As for her own approach, she wrote: "I tend to agree with those who say that a justice's duty is to the Constitution and that it is thus more legitimate for her to enforce her best understanding of the Constitution rather than a precedent she thinks clearly in conflict with it."
Barrett's writings also reveal her to be a sharp critic of the libertarian legal movement. In a 2017 article for Constitutional Commentary, Barrett acknowledged that libertarian legal scholars such as Georgetown's Randy Barnett have a point when they fault conservatives for placing too much emphasis on the notion of judicial restraint. "Deference to a democratic majority should not supersede a judge's duty to apply clear text," she wrote.
But Barrett then suggested that the libertarian legal movement has gone too far in the opposite direction by embracing a sweeping theory of economic liberty that is itself unmoored from constitutional text. What is more, Barrett defended the Supreme Court's current approach in cases dealing with economic regulation, in which the scales are tipped in favor of lawmakers via the highly permissive standard of judicial review known as the rational-basis test. "Deferential judicial review of run-of-the-mill legislation," Barrett wrote, is defensible on the grounds that such judicial deference "is consistent with the reality that the harm inflicted by the Supreme Court's erroneous interference in the democratic process is harder to remedy than the harm inflicted by an ill-advised statute."
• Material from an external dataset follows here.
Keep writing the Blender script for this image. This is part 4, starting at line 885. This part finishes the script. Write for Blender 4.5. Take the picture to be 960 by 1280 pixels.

Notably, that view not only places Barrett in conflict with the libertarian legal movement, but it also places her in conflict with another possible SCOTUS finalist: Judge Don Willett, who appeared on Trump's original SCOTUS shortlist and was rumored to be among the finalists under consideration to replace Justice Antonin Scalia. Willett is considered to be in the running yet again for Kennedy's seat.
In 2015, while serving as a justice on the Texas Supreme Court, Willett (who is now a federal appellate court judge) concurred in the case of Patel v. Texas Department of Licensing and Regulation. Willett's opinion laid out an explicitly constitutional case for the judicial recognition and protection of economic liberty. (Willett favorably cited my book, Overruled, in this opinion.)
"The Fourteenth Amendment's legislative record," Willett pointed out, "is replete with indications that 'privileges or immunities' encompassed the right to earn a living free from unreasonable government intrusion." To say the least, Willett displayed little patience for what Barrett has defended as "deferential judicial review of run-of-the-mill legislation."
If Amy Coney Barrett gets the nomination to replace Justice Anthony Kennedy, I look forward to the Senate Judiciary Committee questioning her about these fundamental matters of legal theory and constitutional interpretation.